WHAT THE TASK ASKS>
The records should be written out in full, with nothing altered.

RECORDS PROVIDED>
* * * * * * * * *

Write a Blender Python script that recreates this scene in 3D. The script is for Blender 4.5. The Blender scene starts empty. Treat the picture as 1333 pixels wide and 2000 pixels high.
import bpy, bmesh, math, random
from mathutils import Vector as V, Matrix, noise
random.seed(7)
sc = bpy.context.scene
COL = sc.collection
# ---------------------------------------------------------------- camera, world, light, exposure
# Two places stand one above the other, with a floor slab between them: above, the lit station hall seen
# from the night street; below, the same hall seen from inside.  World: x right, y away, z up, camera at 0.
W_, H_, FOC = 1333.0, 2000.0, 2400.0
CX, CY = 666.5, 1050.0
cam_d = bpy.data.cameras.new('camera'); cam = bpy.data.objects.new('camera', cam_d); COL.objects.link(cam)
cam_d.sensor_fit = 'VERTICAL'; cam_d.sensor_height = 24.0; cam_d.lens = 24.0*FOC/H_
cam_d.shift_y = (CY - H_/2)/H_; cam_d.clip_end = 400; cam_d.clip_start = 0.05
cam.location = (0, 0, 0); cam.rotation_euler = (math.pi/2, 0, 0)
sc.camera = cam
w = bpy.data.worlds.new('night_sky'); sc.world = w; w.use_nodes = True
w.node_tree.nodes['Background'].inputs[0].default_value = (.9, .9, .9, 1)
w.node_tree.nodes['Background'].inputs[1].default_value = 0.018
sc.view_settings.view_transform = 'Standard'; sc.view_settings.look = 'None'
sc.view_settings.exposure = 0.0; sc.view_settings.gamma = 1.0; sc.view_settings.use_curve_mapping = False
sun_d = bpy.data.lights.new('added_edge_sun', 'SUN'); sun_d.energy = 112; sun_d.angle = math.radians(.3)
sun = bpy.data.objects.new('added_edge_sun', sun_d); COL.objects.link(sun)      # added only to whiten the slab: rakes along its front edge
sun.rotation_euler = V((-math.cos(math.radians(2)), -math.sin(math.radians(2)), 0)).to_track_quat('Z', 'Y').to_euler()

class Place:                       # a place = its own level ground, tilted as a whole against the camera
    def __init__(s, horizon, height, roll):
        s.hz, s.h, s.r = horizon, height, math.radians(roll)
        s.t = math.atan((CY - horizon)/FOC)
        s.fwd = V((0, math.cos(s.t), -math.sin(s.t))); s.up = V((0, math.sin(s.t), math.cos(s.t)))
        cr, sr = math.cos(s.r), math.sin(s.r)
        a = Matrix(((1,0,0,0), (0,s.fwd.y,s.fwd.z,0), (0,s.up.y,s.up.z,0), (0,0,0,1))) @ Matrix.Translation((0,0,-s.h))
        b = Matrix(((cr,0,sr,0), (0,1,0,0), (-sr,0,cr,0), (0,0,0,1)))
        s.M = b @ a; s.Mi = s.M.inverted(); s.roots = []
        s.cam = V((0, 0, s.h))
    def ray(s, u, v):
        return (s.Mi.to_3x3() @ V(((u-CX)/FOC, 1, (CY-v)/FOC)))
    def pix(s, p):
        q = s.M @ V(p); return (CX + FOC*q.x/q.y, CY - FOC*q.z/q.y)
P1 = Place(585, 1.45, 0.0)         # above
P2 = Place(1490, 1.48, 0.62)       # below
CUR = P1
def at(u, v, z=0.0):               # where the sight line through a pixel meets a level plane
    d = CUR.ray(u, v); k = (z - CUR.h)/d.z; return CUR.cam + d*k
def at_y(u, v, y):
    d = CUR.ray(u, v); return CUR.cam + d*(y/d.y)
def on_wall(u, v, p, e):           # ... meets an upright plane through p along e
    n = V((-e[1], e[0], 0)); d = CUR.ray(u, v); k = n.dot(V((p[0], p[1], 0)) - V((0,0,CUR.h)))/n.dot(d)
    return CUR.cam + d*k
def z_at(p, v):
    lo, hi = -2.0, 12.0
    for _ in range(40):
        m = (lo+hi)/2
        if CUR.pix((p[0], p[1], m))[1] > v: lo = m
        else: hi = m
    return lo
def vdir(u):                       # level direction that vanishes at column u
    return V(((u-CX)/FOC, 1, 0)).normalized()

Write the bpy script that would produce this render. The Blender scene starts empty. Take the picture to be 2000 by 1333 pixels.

* * * * * * * * *

RESPONSE>
Write a Blender Python script that recreates this scene in 3D. The script is for Blender 4.5. The Blender scene starts empty. Treat the picture as 1333 pixels wide and 2000 pixels high.
import bpy, bmesh, math, random
from mathutils import Vector as V, Matrix, noise
random.seed(7)
sc = bpy.context.scene
COL = sc.collection
# ---------------------------------------------------------------- camera, world, light, exposure
# Two places stand one above the other, with a floor slab between them: above, the lit station hall seen
# from the night street; below, the same hall seen from inside.  World: x right, y away, z up, camera at 0.
W_, H_, FOC = 1333.0, 2000.0, 2400.0
CX, CY = 666.5, 1050.0
cam_d = bpy.data.cameras.new('camera'); cam = bpy.data.objects.new('camera', cam_d); COL.objects.link(cam)
cam_d.sensor_fit = 'VERTICAL'; cam_d.sensor_height = 24.0; cam_d.lens = 24.0*FOC/H_
cam_d.shift_y = (CY - H_/2)/H_; cam_d.clip_end = 400; cam_d.clip_start = 0.05
cam.location = (0, 0, 0); cam.rotation_euler = (math.pi/2, 0, 0)
sc.camera = cam
w = bpy.data.worlds.new('night_sky'); sc.world = w; w.use_nodes = True
w.node_tree.nodes['Background'].inputs[0].default_value = (.9, .9, .9, 1)
w.node_tree.nodes['Background'].inputs[1].default_value = 0.018
sc.view_settings.view_transform = 'Standard'; sc.view_settings.look = 'None'
sc.view_settings.exposure = 0.0; sc.view_settings.gamma = 1.0; sc.view_settings.use_curve_mapping = False
sun_d = bpy.data.lights.new('added_edge_sun', 'SUN'); sun_d.energy = 112; sun_d.angle = math.radians(.3)
sun = bpy.data.objects.new('added_edge_sun', sun_d); COL.objects.link(sun)      # added only to whiten the slab: rakes along its front edge
sun.rotation_euler = V((-math.cos(math.radians(2)), -math.sin(math.radians(2)), 0)).to_track_quat('Z', 'Y').to_euler()

class Place:                       # a place = its own level ground, tilted as a whole against the camera
    def __init__(s, horizon, height, roll):
        s.hz, s.h, s.r = horizon, height, math.radians(roll)
        s.t = math.atan((CY - horizon)/FOC)
        s.fwd = V((0, math.cos(s.t), -math.sin(s.t))); s.up = V((0, math.sin(s.t), math.cos(s.t)))
        cr, sr = math.cos(s.r), math.sin(s.r)
        a = Matrix(((1,0,0,0), (0,s.fwd.y,s.fwd.z,0), (0,s.up.y,s.up.z,0), (0,0,0,1))) @ Matrix.Translation((0,0,-s.h))
        b = Matrix(((cr,0,sr,0), (0,1,0,0), (-sr,0,cr,0), (0,0,0,1)))
        s.M = b @ a; s.Mi = s.M.inverted(); s.roots = []
        s.cam = V((0, 0, s.h))
    def ray(s, u, v):
        return (s.Mi.to_3x3() @ V(((u-CX)/FOC, 1, (CY-v)/FOC)))
    def pix(s, p):
        q = s.M @ V(p); return (CX + FOC*q.x/q.y, CY - FOC*q.z/q.y)
P1 = Place(585, 1.45, 0.0)         # above
P2 = Place(1490, 1.48, 0.62)       # below
CUR = P1
def at(u, v, z=0.0):               # where the sight line through a pixel meets a level plane
    d = CUR.ray(u, v); k = (z - CUR.h)/d.z; return CUR.cam + d*k
def at_y(u, v, y):
    d = CUR.ray(u, v); return CUR.cam + d*(y/d.y)
def on_wall(u, v, p, e):           # ... meets an upright plane through p along e
    n = V((-e[1], e[0], 0)); d = CUR.ray(u, v); k = n.dot(V((p[0], p[1], 0)) - V((0,0,CUR.h)))/n.dot(d)
    return CUR.cam + d*k
def z_at(p, v):
    lo, hi = -2.0, 12.0
    for _ in range(40):
        m = (lo+hi)/2
        if CUR.pix((p[0], p[1], m))[1] > v: lo = m
        else: hi = m
    return lo
def vdir(u):                       # level direction that vanishes at column u
    return V(((u-CX)/FOC, 1, 0)).normalized()

Write the bpy script that would produce this render. The Blender scene starts empty. Take the picture to be 2000 by 1333 pixels.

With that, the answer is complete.